Join me again soon in a secret location for an orgy of... well, orgies, in Eyes Wide Shut! Careful where you park your bike.


1 comment :

  1. "And just like Private Pyle's, it's accompanied by a kind of suicide, as Joker completes the process that began in a Parris Island barber's and destroys any remaining traces of his former self."

    Not sure that I agree with this statement about Joker. When we reach the last minutes of Full Metal Jacket, Joker comes face to face with death for the first time. As he faces down the Vietnamese sniper, we realize that Joker’s never really been under fire before.

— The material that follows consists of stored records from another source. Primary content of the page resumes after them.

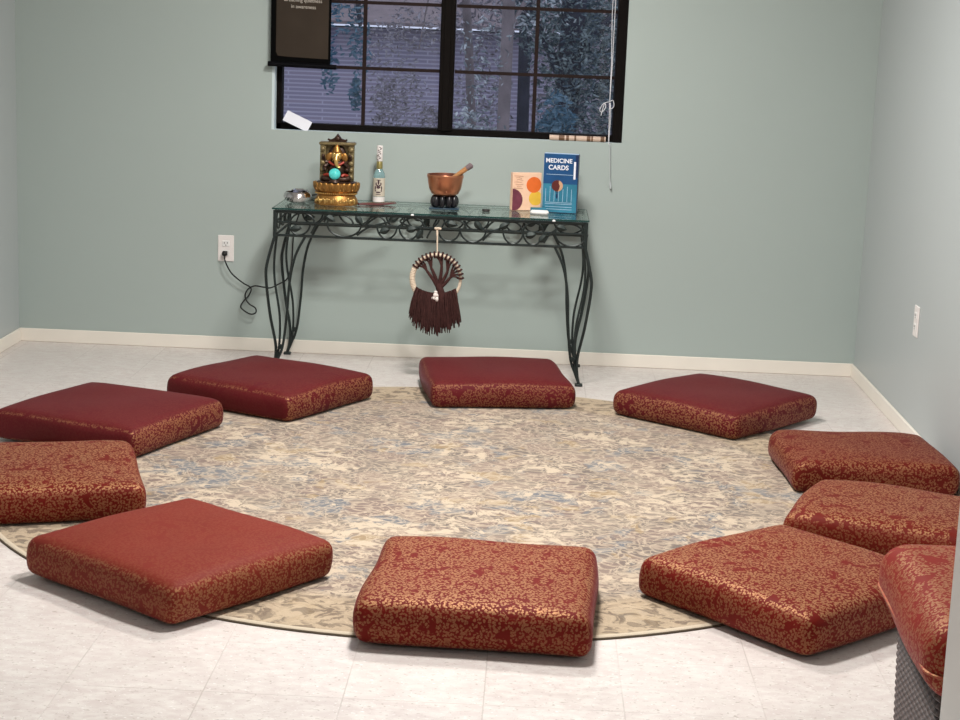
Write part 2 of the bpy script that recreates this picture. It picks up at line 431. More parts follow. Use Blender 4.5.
# back wall with the window opening
OX0, OX1, OZ0, OZ1 = 1.104, 2.607, .970, 2.10
w = MB(); D = .14
w.box(-.12, OX0, 0, D, 0, H); w.box(OX1, RW+.12, 0, D, 0, H); w.box(OX0, OX1, 0, D, 0, OZ0); w.box(OX0, OX1, 0, D, OZ1, H)
struct(w.build('wall_back', M['wall_back'], smooth=False))
w = MB(); w.box(-.12, 0, YF, 0, 0, H); struct(w.build('wall_left', M['wall_side'], smooth=False))
w = MB(); w.box(RW, RW+.12, YF, 0, 0, H); struct(w.build('wall_right', M['wall_side'], smooth=False))
DX0, DX1, DZ = 1.45, 2.701, 2.08
w = MB(); w.box(-.12, DX0-.02, YF-.14, YF, 0, H); w.box(DX1+.02, RW+.12, YF-.14, YF, 0, H); w.box(DX0-.02, DX1+.02, YF-.14, YF, DZ+.02, H)
struct(w.build('wall_front', M['wall_side'], smooth=False))
w = MB(); w.box(-.12, RW+.12, YF-.14, 0, H, H+.1); struct(w.build('ceiling', M['ceiling'], smooth=False))
# doorway lining the picture is taken through
w = MB()
w.box(DX1, DX1+.02, YF-.155, YF+.0, 0, DZ, bev=.003); w.box(DX0-.02, DX0, YF-.155, YF, 0, DZ, bev=.003); w.box(DX0-.02, DX1+.02, YF-.155, YF, DZ, DZ+.02, bev=.003)
d1 = struct(w.build('door_1', M['jamb'], smooth=False))
# hallway the picture is taken from, its unseen walls added to block sky light
w = MB(); w.box(.55, .67, -9.2, YF-.14, 0, H); struct(w.build('added_wall_hall_left', M['wall_side'], smooth=False))
w = MB(); w.box(RW+.0, RW+.12, -9.2, YF-.14, 0, H); struct(w.build('added_wall_hall_right', M['wall_side'], smooth=False))
w = MB(); w.box(.55, RW+.12, -9.32, -9.2, 0, H); struct(w.build('added_wall_hall_back', M['wall_side'], smooth=False))
w = MB(); w.box(.55, RW+.12, -9.32, YF-.14, H, H+.1); struct(w.build('added_ceiling_hall', M['ceiling'], smooth=False))
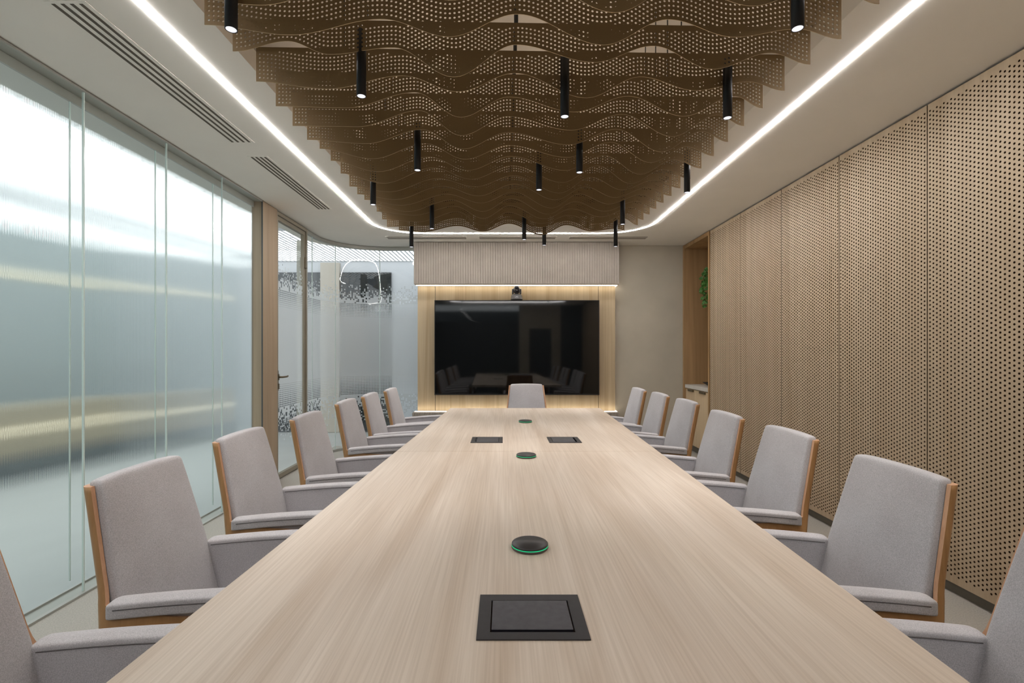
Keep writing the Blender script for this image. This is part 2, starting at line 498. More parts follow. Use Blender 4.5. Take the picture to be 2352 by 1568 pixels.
wb = box("wall_back", (1.0, XR + 0.04, YB, YB + 0.12, 0, ZCEIL), M['plaster']); structure(wb)
tag(wb, "beige plaster wall right of the screen")
wbm = box("wall_back", (-1.10, 1.0, YB + 0.0, YB + 0.10, 0, ZCEIL), M['plaster']); structure(wbm)
tag(wbm, "wall behind the screen panelling")
wr = box("wall_right", (XR + 0.045, XR + 0.12, 1.32, 5.72, 0, ZCEIL), M['hole']); structure(wr)
tag(wr, "dark backing behind the perforated panels")
wr2 = box("wall_right", (XR, XR + 0.12, YREAR, 1.318, 0, ZCEIL), M['panel']); structure(wr2)
tag(wr2, "oak wall beside the camera")
wl = box("wall_left", (XL - 0.16, XL, YREAR, -0.61, 0, ZCEIL), M['plaster']); structure(wl)
tag(wl, "plaster wall before the reeded glass")

# rear wall with dark doorway (mirrored in the screen)
bm = bmesh.new()
for b in ((0.47, 0.78, YREAR - 0.12, YREAR, 0, ZCEIL), (1.46, 1.74, YREAR - 0.12, YREAR, 0, ZCEIL), (0.78, 1.46, YREAR - 0.12, YREAR, 1.98, ZCEIL)):
    bm_box(bm, *b)
wrr = structure(from_bm("wall_rear", bm, M['plaster'])); tag(wrr, "rear wall with a doorway, behind the camera")
wrd = structure(box("wall_rear", (1.742, 2.46, YREAR - 0.12, YREAR, 0, ZCEIL), M['cor_dark'])); tag(wrd, "dark end of the rear wall, behind the camera")
dr = structure(box("door_2", (0.79, 1.45, YREAR - 0.10, YREAR - 0.05, 0.0, 1.97), M['cor_dark'])); tag(dr, "dark door in the rear wall")

rg = structure(pyd("window_14", [(-2.26, YREAR - .05, 2.2), (0.47, YREAR - .05, 2.2), (0.47, YREAR - .05, ZCEIL), (-2.26, YREAR - .05, ZCEIL)], [(0, 1, 2, 3)], M['glass'])); tag(rg, "glass pane in the rear wall, behind the camera")
rwd = structure(box("wall_rear", (-2.26, 0.47, YREAR - .04, YREAR, 0, 2.20), M['cor_dark'])); tag(rwd, "dark rear wall below the high glass, behind the camera")
rcw = structure(box("wall_corridor", (-2.6, 3.0, -5.1, -5.0, 0, 2.9), M['cor_dark'])); tag(rcw, "corridor wall beyond the rear glass")
bb = box("baseboard_right", (XR + 0.03, XR + 0.044, 1.32, 5.72, 0.0, 0.075), M['baseboard']); structure(bb)
tag(bb, "grey recessed baseboard under the perforated panels")

# ------------------------------------------------------------------ perforated oak panels on the right wall
def perforated_panel(name, width, height, cols, vp, r, th=0.016, nseg=8):
    """panel in local coords: runs along +Y, up +Z, face at x=0 (room side is -X)"""
    cp = width / (cols + 0.35)
    rows = int((height - 0.05) / vp)
    m_y = (width - cols * cp) / 2
    z0 = (height - rows * vp) / 2
    V, F, W = [], [], []
    ang = [math.pi / 4 * (k + 0.5) - math.pi + 2 * math.pi / nseg * 0 for k in range(nseg)]
    def cell(y0, y1, za, zb):
        yc, zc = (y0 + y1) / 2, (za + zb) / 2
        b = len(V)
        # 8 rim points of the cell + 8 hole points front + 8 hole points back
        rim = [(y0, za), (yc, za), (y1, za), (y1, zc), (y1, zb), (yc, zb), (y0, zb), (y0, zc)]
        for p in rim: V.append((0, p[0], p[1]))
        for k in range(8):
            a = math.radians(225 + 45 * k)
            V.append((0, yc + r * math.cos(a), zc + r * math.sin(a)))
        for k in range(8):
            a = math.radians(225 + 45 * k)
            V.append((th, yc + r * math.cos(a), zc + r * math.sin(a)))
        for k in range(8):
            k2 = (k + 1) % 8
            F.append((b + k, b + 8 + k, b + 8 + k2, b + k2))
            W.append(len(F)); F.append((b + 8 + k, b + 16 + k, b + 16 + k2, b + 8 + k2))
    def quad(y0, y1, za, zb):
        if zb - za < 1e-6 or y1 - y0 < 1e-6: return
        b = len(V)
        V.extend([(0, y0, za), (0, y0, zb), (0, y1, zb), (0, y1, za)])
        F.append((b, b + 1, b + 2, b + 3))
    quad(0, m_y, 0, height); quad(width - m_y, width, 0, height)
    for c in range(cols):
        y0 = m_y + c * cp; y1 = y0 + cp
        nr = rows if c % 2 == 0 else rows - 1
        zs = z0 if c % 2 == 0 else z0 + vp / 2
        quad(y0, y1, 0, zs)
        for q in range(nr):
            cell(y0, y1, zs + q * vp, zs + (q + 1) * vp)
        quad(y0, y1, zs + nr * vp, height)
    # edges of the board
    b = len(V)
    V.extend([(0, 0, 0), (th, 0, 0), (th, 0, height), (0, 0, height), (0, width, 0), (th, width, 0), (th, width, height), (0, width, height)])
    W.extend(range(len(F), len(F) + 4))
    F.extend([(b, b + 1, b + 2, b + 3), (b + 4, b + 7, b + 6, b + 5), (b, b + 4, b + 5, b + 1), (b + 3, b + 2, b + 6, b + 7)])
    me = bpy.data.meshes.new(name)
    me.from_pydata(V, [], F); me.update()
    mi = np.zeros(len(F), dtype=np.int32); mi[W] = 1
    me.polygons.foreach_set("material_index", mi)
    return me

panel_w = 0.731
pmesh = perforated_panel("perforated_panel", panel_w - 0.0065, ZCEIL - 0.012 - 0.062, 33, 0.0242, 0.0057)
pmesh.materials.append(M['panel']); pmesh.materials.append(M['holewall'])
p_labels = ["perforated oak wall panel next to the niche, farthest from the camera",
            "perforated oak wall panel, second counting from the niche",
            "perforated oak wall panel in the middle of the row, third from the niche",
            "perforated oak wall panel, fourth counting from the niche",
            "perforated oak wall panel cut by the right edge of the photo",
            "perforated oak wall panel next to the camera, just outside the photo"]
for k in range(6):
    y0 = 5.708 - panel_w * (k + 1)
    o = bpy.data.objects.new("wall_panel", pmesh)
    link(o); o.location = (XR, y0, 0.062)
    tag(o, p_labels[k], "wall panel", "perforated oak panels on the right wall")

# ------------------------------------------------------------------ niche, cabinet, counter
XN = 2.98
bm = bmesh.new()
bm_box(bm, XR - 0.012, XN, 6.50, 6.545, 0, ZCEIL - 0.008)        # far side
bm_box(bm, XN, XN + 0.03, 5.735, 6.545, 0, ZCEIL - 0.008)        # back
bm_box(bm, XR + 0.02, XN, 5.735, 6.50, 2.645, 2.672)             # soffit
bm_box(bm, XR - 0.006, XR + 0.02, 5.752, 6.50, 2.645, ZCEIL - 0.008)  # front lip
bm_box(bm, XR - 0.006, XN, 5.715, 5.752, 0, ZCEIL - 0.008)      # near side
nl = from_bm("trim_1", bm, M['niche']); structure(nl); tag(nl, "oak lining of the niche in the right wall")

cab = thing("cabinet", "pale oak base cabinet with two doors in the niche", "cabinet", (XR, 5.752, 0))
box("body", (0.035, 0.57, 0.004, 0.744, 0.09, 0.806), M['door_oak'], cab)
box("plinth", (0.07, 0.55, 0.004, 0.744, 0.0, 0.09), M['baseboard'], cab)
for y0, y1 in ((0.006, 0.372), (0.377, 0.742)):
    d = box("door", (0.012, 0.034, y0, y1, 0.095, 0.803), M['door_oak'], cab, 0.0015, 1)
    yc = (y0 + y1) / 2
    h = box("handle", (-0.004, 0.011, yc - 0.085, yc + 0.085, 0.776, 0.800), M['handle'], d, 0.002, 1)
ct = box("countertop", (XR - 0.002, XN - 0.005, 5.756, 6.496, 0.812, 0.858), M['stone'], None, 0.003, 1)
tag(ct, "light stone countertop on the niche cabinet", "countertop")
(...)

Nor has he ever killed another human being. Oh, he’s hunkered down in a bunker during the Tet Offensive and fired wildly at darkened figures in the distance. But to look the enemy directly in the eye and pull the trigger? No.

    So Joker has reached his moment of truth, the moment that Gunnery Sergeant Hartman was trying to prepare him for. Can Joker set aside the irony, the sarcasm, the phoniness, and perform the job he signed up to perform as a Marine?

    No. Joker fails, as Hartman foreshadowed way back in Parris Island. “Your rifle is only a tool,” he said. “It is the hard heart that kills. If your killer instincts are not clean and strong, you will hesitate at the moment of truth. You will not kill.” Joker hesitates, his rifle jams, and he withers under fire. He reaches for his pistol, and drops it--like Jimmy Stewart in Ford's The Man Who Shot Liberty Valance (1962). Only by dumb luck — by the quick thinking of his buddy Rafterman, who Joker tried to leave behind — does he survive.

    Earlier in the film, Joker asked the helicopter door gunner incredulously “How can you shoot women and children?” Now the question comes back to haunt him as Joker stands over an enemy sniper who is both a woman and a child (about 16, by the looks of her). The camera lingers over his face as he finally accepts the duality of man, the Jungian thing. Human beings are savage and civilized, kind and cruel, noble and deranged. Joker shoots. His killing the enemy sniper who was begging for death is also highly paradoxical: it is both an affirmation of toughness and an act of mercy.